The reason humans rule the Earth could be due to a huge collision that took place 160 million years ago.
Somewhere between Jupiter and Mars, two asteroids smashed into each other. The debris hurtled into space, and eventually a big piece hit the Earth. This was the asteroid that wiped out the dinosaurs and gave mammals a chance.
At least that's what a team of planetary scientists now claims.
The asteroid belt is a sort of rock pile in space for debris left over after the planets coalesced.
The two asteroids that smashed together were big — one about 30 miles across, the other more than three times that size. After the collision, rocky pieces cart-wheeled off into space.

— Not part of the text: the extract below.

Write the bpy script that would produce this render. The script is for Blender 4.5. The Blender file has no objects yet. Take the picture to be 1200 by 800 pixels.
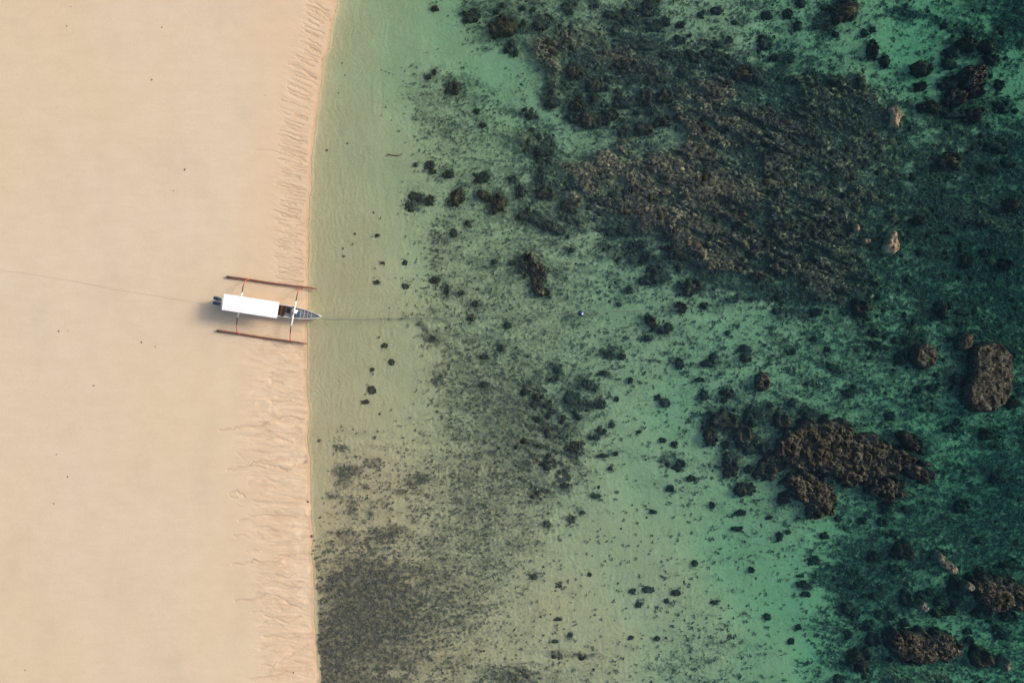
import bpy, math, random
import numpy as np
from mathutils import Vector, Matrix

sc = bpy.context.scene
C = sc.collection
R = math.radians

# ------------------------------------------------------------------ camera, sky, sun, exposure
H = 66.7                                   # height of the camera above the water
PPM = 12.0                                 # picture pixels (of 1200) per metre at water level
cam_d = bpy.data.cameras.new('camera')
cam_d.sensor_width = 36.0
cam_d.lens = 36.0 * H / 100.0
cam_d.clip_start = 0.5
cam_d.clip_end = 3000.0
cam = bpy.data.objects.new('camera', cam_d)
cam.location = (0, 0, H)
cam.rotation_euler = (0, 0, 0)
C.objects.link(cam)
sc.camera = cam

SUN_EL, SUN_AZ = 28.0, 73.0                # azimuth clockwise from +Y
w = bpy.data.worlds.new('World')
sc.world = w
w.use_nodes = True
nt = w.node_tree
bg = nt.nodes['Background']
sky = nt.nodes.new('ShaderNodeTexSky')
sky.sky_type = 'NISHITA'
sky.sun_disc = False
sky.sun_elevation = R(SUN_EL)
sky.sun_rotation = R(SUN_AZ)
sky.air_density = 1.0
sky.dust_density = 4.0
sky.ozone_density = 1.0
nt.links.new(sky.outputs[0], bg.inputs['Color'])
bg.inputs['Strength'].default_value = 0.13

sun_d = bpy.data.lights.new('sun', 'SUN')
sun_d.energy = 1.9
sun_d.angle = R(13)
sun_d.color = (1.0, 0.90, 0.76)
sun = bpy.data.objects.new('sun', sun_d)
sdir = Vector((math.sin(R(SUN_AZ)) * math.cos(R(SUN_EL)), math.cos(R(SUN_AZ)) * math.cos(R(SUN_EL)), math.sin(R(SUN_EL))))
sun.rotation_euler = sdir.to_track_quat('Z', 'Y').to_euler()
sun.location = (0, 0, 90)
C.objects.link(sun)

sc.view_settings.view_transform = 'Standard'
sc.view_settings.look = 'None'
sc.view_settings.gamma = 1.0
sc.view_settings.use_curve_mapping = False
sc.view_settings.exposure = 0.82
sc.render.engine = 'CYCLES'
sc.cycles.max_bounces = 5
sc.cycles.diffuse_bounces = 2
sc.cycles.glossy_bounces = 2
sc.cycles.transparent_max_bounces = 12
sc.cycles.use_denoising = True
sc.cycles.caustics_reflective = False
sc.cycles.caustics_refractive = False

rnd = random.Random(7)
rng = np.random.default_rng(11)

# ------------------------------------------------------------------ numpy noise
_T = {}
def vnoise(x, y, seed=0):
    if seed not in _T:
        _T[seed] = np.random.default_rng(1000 + seed).random((256, 256))
    t = _T[seed]
    xf = np.floor(x); yf = np.floor(y)
    xi = xf.astype(np.int64) & 255; yi = yf.astype(np.int64) & 255
    u = x - xf; v = y - yf
    u = u * u * u * (u * (u * 6 - 15) + 10); v = v * v * v * (v * (v * 6 - 15) + 10)
    x1 = (xi + 1) & 255; y1 = (yi + 1) & 255
    return (t[xi, yi] * (1 - u) + t[x1, yi] * u) * (1 - v) + (t[xi, y1] * (1 - u) + t[x1, y1] * u) * v
def fbm(x, y, seed=0, octv=4, gain=0.5):
    s = 0.0; a = 1.0; n = 0.0
    for k in range(octv):
        s = s + a * vnoise(x * 2.0 ** k + 17.3 * k, y * 2.0 ** k - 9.1 * k, seed + k)
        n += a; a *= gain
    return s / n                            # 0..1, mean .5
def sstep(a, b, x):
    t = np.clip((x - a) / (b - a), 0, 1)
    return t * t * (3 - 2 * t)
def sdf_poly(px, py, poly):
    """signed distance to a closed polygon, negative inside"""
    px = np.asarray(px, float); py = np.asarray(py, float)
    d = np.full(px.shape, 1e18); s = np.ones(px.shape)
    n = len(poly)
    for i in range(n):
        ax, ay = poly[i]; bx, by = poly[i - 1]
        ex, ey = bx - ax, by - ay
        wx, wy = px - ax, py - ay
        t = np.clip((wx * ex + wy * ey) / (ex * ex + ey * ey + 1e-12), 0, 1)
        d = np.minimum(d, (wx - ex * t) ** 2 + (wy - ey * t) ** 2)
        c1 = py >= ay; c2 = py < by; c3 = ex * wy > ey * wx
        s = np.where((c1 & c2 & c3) | (~c1 & ~c2 & ~c3), -s, s)
    return s * np.sqrt(d)

# ------------------------------------------------------------------ the lie of the land (map coordinates: 12 units a metre)
SHORE = [(-400, 400), (0, 396), (12, 393), (25, 388), (50, 385), (62, 383), (70, 378), (90, 376.5), (120, 372), (140, 369.5), (165, 366.8),
         (200, 364.5), (235, 362), (320, 360.5), (400, 359.5), (470, 360), (490, 362), (520, 360), (545, 363), (600, 363.5), (680, 367.5), (740, 369.5), (800, 372), (1200, 380)]
_sy = np.array([p[0] for p in SHORE], float); _sx = np.array([p[1] for p in SHORE], float)
def shore(py):
    py = np.asarray(py, float)
    return np.interp(py, _sy, _sx) + 5.0 * (fbm(py / 24.0, py * 0 + 3.3, 50, 3) - 0.5) + 1.4 * (vnoise(py / 5.0, py * 0 + 1.7, 51) - 0.5)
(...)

According to planetary scientist William Bottke, the gravitational pull of Mars and Jupiter then acted as a sort of superhighway, guiding some of those fragments toward the Earth.
"Think about a boulder on top of a big mountain, and you break up the boulder, and all of a sudden, you create all these pieces and they start rolling down the hill," Bottke says. "And somewhere at the bottom of the hill is some little village called Earth and most pieces won't hit the Earth, but in some cases, they may roll right through it."
Bottke, who works at the Southwest Research Institute in Colorado, says the fragments from this collision doubled the rate of asteroid traffic in our neck of the solar system for tens of millions of years.
And when he calculated their journey over that time, he realized that some pieces would have intercepted our planet at a very important time in history.
"We think we've found a very positive link between an impact event 65 million years ago, which is believed to have wiped out the dinosaurs," Bottke says. "This happened in the Yucatan Peninsula in a place called Chicxulub. That impact appears to be linked to a very large fragment from our asteroid breakup, which is one of the reasons we are very excited about this."
The scientific journal Nature published Bottke's research this week.
Bottke is 90 percent sure the killer asteroid came from this one "family" of fragments. He notes this family has its own elemental "fingerprint" that identifies its members as special — they are carbonaceous chondrites. That's the same kind of rock that knocked off the dinosaurs.
Geologist Phillipe Claeys of the Free University of Brussels in Belgium says the finding illustrates something people overlook about life on Earth.
"The solar system is a very violent environment, and this is a very good example of a collision taking place in the asteroid belt very far from us, but has a major effect on the evolution of the biosphere on Earth," Claeys says.
In fact, we mammals may owe this asteroid a debt of thanks.
"Because without the collision, the dinosaurs might still be the dominant organism of the planet, and we might still be crawling from one hole at night to the other to feed ourselves," Claeys explains.
It's a coincidence that took 100 million years to play out, Bottke says, and one that should not be lost on the survivors.
"We're still in the tail end of this asteroid shower, and this asteroid breakup will continue to provide fragments to the inner solar system for an extended period of time," Bottke says.
So we're not out of the woods just yet.